- AAVE fell 12% in 24 hours as trading volume jumped more than 75% during the selloff.
- Buyers remained active, but strong selling pressure continued pushing prices lower.
- Key support has broken, putting $50 in focus unless bulls can quickly regain momentum.
AAVE suffered one of its steepest daily pullbacks in recent weeks, dropping roughly 12% over the past 24 hours and falling toward the $61 level. The decline wiped out a significant portion of the token’s recent recovery and pushed it deeper into a broader bearish trend that has been developing for months.
What stood out wasn’t just the price drop. Trading activity exploded alongside the selloff. Volume surged more than 75%, reaching approximately $474 million as traders rushed to reposition themselves. Normally, elevated volume can signal growing interest or the arrival of fresh buyers. In this case, however, it appeared to reflect an increasingly aggressive battle between sellers trying to exit and buyers attempting to catch what they hoped was a bargain.
So far, the sellers have been winning.

Buyers Keep Showing Up, But Price Keeps Falling
Interestingly, market data suggests buyers haven’t disappeared. Spot Taker CVD metrics remained buyer-dominant throughout much of the decline, indicating that a considerable number of traders were actively purchasing AAVE as prices weakened.
That’s usually considered a positive sign. Yet the market delivered a different message.
Despite the steady stream of buying activity, AAVE continued moving lower. The disconnect reveals an uncomfortable reality: demand exists, but it hasn’t been strong enough to absorb the amount of supply entering the market. Buyers have been stepping in repeatedly, but every attempt to stabilize the price has been met with fresh selling pressure.
It’s a classic sign of a market still struggling to find a floor.
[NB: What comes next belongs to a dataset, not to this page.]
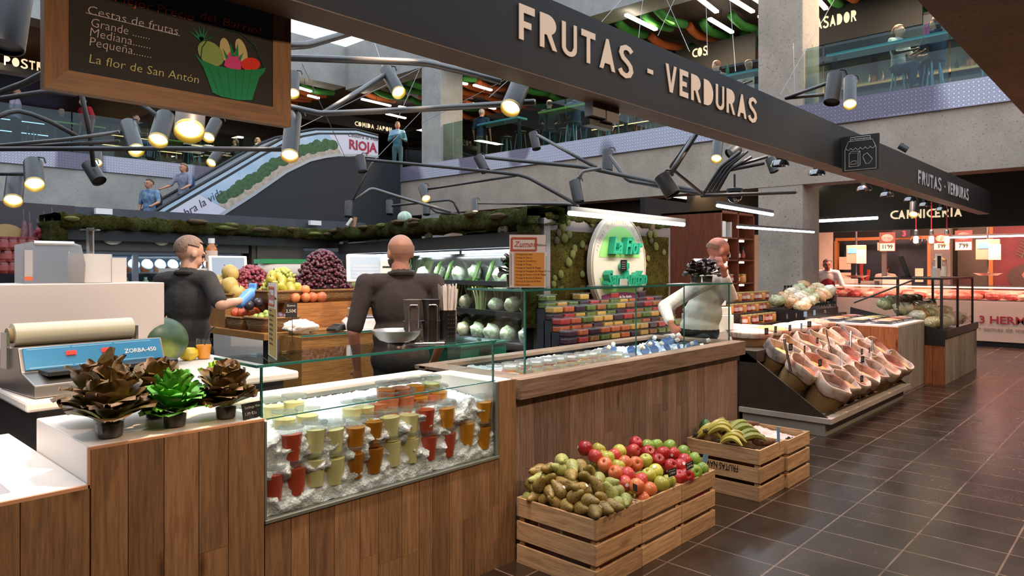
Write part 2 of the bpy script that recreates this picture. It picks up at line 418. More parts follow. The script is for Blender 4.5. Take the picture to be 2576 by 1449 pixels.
# stencil letters: strokes drawn as filled outlines in a unit box (x 0..w, y 0..1)
def arc(cx, cy, rx, ry, a0, a1, n=10):
    return [(cx+rx*math.cos(math.radians(a0+(a1-a0)*i/n)), cy+ry*math.sin(math.radians(a0+(a1-a0)*i/n))) for i in range(n+1)]
def sstroke(w):
    c = [(.52, .86), (.42, .95), (.28, .98), (.12, .9), (.08, .74), (.16, .6), (.34, .49), (.46, .38), (.5, .22), (.42, .08), (.26, .02), (.1, .08), (.02, .2)]
    o = []
    for s in (1, -1):
        q = []
        for i, p in enumerate(c):
            a = c[max(i-1, 0)]; b = c[min(i+1, len(c)-1)]; dx, dy = b[0]-a[0], b[1]-a[1]; l = math.hypot(dx, dy)
            q.append((p[0]-dy/l*w/2*s, p[1]+dx/l*w/2*s))
        o += q if s == 1 else q[::-1]
    return o
GL = {
 'F': (.46, [[(0, 0), (.13, 0), (.13, .36), (.36, .36), (.36, .54), (.13, .54), (.13, .78), (.46, .78), (.46, 1), (0, 1)]]),
 'R': (.54, [[(0, 0), (.13, 0), (.13, .4), (.22, .4), (.4, 0), (.54, 0), (.36, .42)]+arc(.24, .71, .27, .29, -60, 90)+[(0, 1)]]),
 'U': (.5, [[(0, 1), (0, .25)]+arc(.25, .25, .25, .25, 180, 360)+[(.5, 1), (.4, 1), (.4, .28)]+arc(.25, .28, .13, .14, 360, 180)+[(.12, 1)]]),
 'T': (.5, [[(.19, 0), (.31, 0), (.31, .8), (.5, .8), (.5, 1), (0, 1), (0, .8), (.19, .8)]]),
 'A': (.6, [[(0, 0), (.13, 0), (.19, .2), (.41, .2), (.47, 0), (.6, 0), (.34, 1), (.26, 1)]]),
 'S': (.54, [sstroke(.17)]),
 '-': (.3, [[(.06, .4), (.22, .4), (.22, .55), (.06, .55)]]),
 'V': (.54, [[(.2, 0), (.34, 0), (.54, 1), (.42, 1), (.27, .25), (.13, 1), (0, 1)]]),
 'E': (.44, [[(0, 0), (.44, 0), (.44, .2), (.13, .2), (.13, .4), (.36, .4), (.36, .58), (.13, .58), (.13, .8), (.44, .8), (.44, 1), (0, 1)]]),
 'D': (.54, [[(0, 0)]+arc(.16, .5, .38, .5, -90, 90)+[(0, 1)]]),
 'C': (.56, [arc(.5, .5, .5, .5, 60, 300, 16)+arc(.5, .5, .34, .32, 290, 70, 14)]),
 'O': (.6, [arc(.3, .5, .3, .5, 0, 342, 18)]),
 'M': (.7, [[(0, 0), (.13, 0), (.17, .6), (.35, .1), (.53, .6), (.57, 0), (.7, 0), (.62, 1), (.5, 1), (.35, .5), (.2, 1), (.08, 1)]]),
 'I': (.14, [[(0, 0), (.14, 0), (.14, 1), (0, 1)]]),
 'J': (.4, [[(.27, 1), (.4, 1), (.4, .25)]+arc(.2, .25, .2, .25, 0, -180)+[(.12, .25)]+arc(.2, .27, .08, .12, 180, 360)]),
 'P': (.5, [[(0, 0), (.13, 0), (.13, .4)]+arc(.22, .7, .28, .3, -90, 90)+[(0, 1)]]),
 'N': (.56, [[(0, 0), (.13, 0), (.13, .6), (.43, 0), (.56, 0), (.56, 1), (.43, 1), (.43, .4), (.13, 1), (0, 1)]]),
 'L': (.4, [[(0, 0), (.4, 0), (.4, .2), (.13, .2), (.13, 1), (0, 1)]]),
 'G': (.58, [arc(.5, .5, .5, .5, 60, 340, 18)+[(.58, .5), (.4, .5)]+arc(.5, .5, .3, .3, 290, 70, 12)]),
}
def stencil(mb, txt, h, M, gap=.14, wx=1.0, ext=.004):
    x = 0
    for ch in txt:
        if ch == ' ': x += .34*h*wx; continue
        w, polys = GL[ch]
        for p in polys: mb.prism([((x+a*h*wx), b*h) for a, b in p], ext, M)
        x += (w+gap)*h*wx
    return x
M_let = emitm('lit_letters', 'dcc0a4', .16)
for word, x0, x1 in (('FRUTAS', 2.19, 3.045), ('-', 3.17, 3.27), ('VERDURAS', 3.373, 4.525)):
    w = stencil(MB(), word, 1, Matrix(), .17)-.17
    # letter heights follow the photo: 15 cm
    mb = MB(); stencil(mb, word, .15, FX((x0, -.004, .125)), .17, (x1-x0)/(w*.15))
    mb.build('cutout_letters', M_let, sb)
for word, x0, x1 in (('FRUTAS', 8.68, 9.75), ('-', 9.9, 10.0), ('VERDURAS', 10.1, 11.35)):
    w = stencil(MB(), word, 1, Matrix(), .17)-.17
    mb = MB(); stencil(mb, word, .15, FX((x0, -.004, .09)), .17, (x1-x0)/(w*.15))
    mb.build('cutout_letters', mk('pale_letters', 'b9b9bd', .6), sb)
# ---------------------------------------------------------------- the front counters (front faces on Y = 2.455)
CY = 2.455
M_front = wood('front_planks', '82603f', '94714e', 'z'); M_rim = wood('rim_wood', '7d6552', '9c8270', 'x', dark='4a3626')
M_edge = mk('plywood_edge', 'c58f68', .6); M_corian = mk('white_counter', 'f1e6da', .3, 0, .45)
M_glass = glass('case_glass', 'f7fbf9', .2); M_gedge = mk('glass_edge', '2f6e63', .15, 0, .6); M_caseglass = glass('frosty_glass', 'f0f4f4', .2)
M_seal = mk('steel_seal', '8a8f86', .35, .6)
def planks(mb, x0, x1, z0, z1, y, w=.15, th=.012, seed=1, vary=.35, split=.3):
    r = random.Random(seed); x = x0
    while x < x1-.01:
        ww = min(w*(1+r.uniform(-vary, vary)), x1-x)
        if x1-x-ww < .04: ww = x1-x
        cuts = [z0, z1]
        if r.random() < split: cuts = [z0, z0+(z1-z0)*r.uniform(.3, .75), z1]
        for a, b in zip(cuts, cuts[1:]):
            mb.cr = r.uniform(.05, 1)
            mb.box(x+.0012, y, a+(.0012 if a > z0 else 0), x+ww-.0012, y+th+r.uniform(0, .002), b)
        x += ww
    mb.cr = 0
# strawberry counter, low, at the far left
t = thing('ice_counter', 'low plank-fronted counter with a sunken white ice tray at the left', 'counter', (0, CY, 0))
mb = MB(); planks(mb, -1.0, .713, 0, .815, 0, .152, seed=3, vary=.1, split=.1); mb.build('plank_front', M_front, t)
MB().box(-1.0, .0, .815, .713, .012, .826).build('edge_strip', M_edge, t)
mb = MB(); mb.box(-1, .014, .0, .72, .04, .814).box(-1, .04, .0, .715, 1.02, .60)
mb.build('carcass', M_dark, t)
mb = MB()   # white rim around the tray
mb.box(-1, .012, .60, .713, .10, .824); mb.box(.53, .10, .60, .713, 1.02, .824); mb.box(-1, .92, .60, .53, 1.02, .824); mb.box(-1, .10, .60, .53, .92, .66)
mb.build('white_tray', M_corian, t, bevel=.003)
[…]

People are buying, sure, but they’re not buying enough to shift momentum back in their favor.
Critical Support Gives Way
From a technical perspective, the situation has become increasingly fragile. AAVE recently broke below the important $87.60 support zone after spending months trapped inside a descending channel. That breakdown reinforced an already bearish structure characterized by a consistent pattern of lower highs and lower lows.
The asset also remains far beneath the major resistance area near $128, a level that now feels distant given current conditions. With support broken, traders are beginning to focus on the next significant downside target near $50.
Momentum indicators paint a similarly cautious picture. The Relative Strength Index has dropped to around 27.5, placing it firmly in oversold territory. While oversold readings sometimes precede relief rallies, they can also persist for extended periods during strong downtrends. Simply put, being oversold doesn’t automatically mean a reversal is coming tomorrow.
If buyers manage to defend current levels, AAVE could see a temporary bounce. If not, the path toward $50 becomes increasingly difficult to ignore.

Liquidity Zones Suggest a Short-Term Recovery Could Happen
Despite the broader weakness, there are signs that a short-term recovery attempt could still emerge. Liquidation heatmap data shows several large clusters of leveraged positions sitting above the current market price.
The first major concentration appears between $64 and $66, while another notable zone sits around the $69 to $70 range. Markets often gravitate toward these liquidity pockets, particularly after sharp moves lower, as traders hunt for stop orders and liquidation events.
Recent price action has already shown AAVE attempting to recover from intraday lows, giving additional relevance to these levels. If buyers maintain pressure, the token could move higher and sweep some of this overhead liquidity before deciding its next major direction.
The Next Few Days Could Be Crucial
Right now, AAVE sits at a critical crossroads. On one side, oversold technical indicators and buyer activity suggest the market may be approaching exhaustion after an intense selloff. On the other, broken support levels and persistent selling pressure continue to dominate the larger trend.
The bulls still have a chance to stage a recovery. But they need to reclaim key levels quickly and prove that recent buying interest represents genuine accumulation rather than short-term speculation.
Until that happens, the bears remain firmly in control, and the possibility of another leg lower toward $50 remains very much on the table.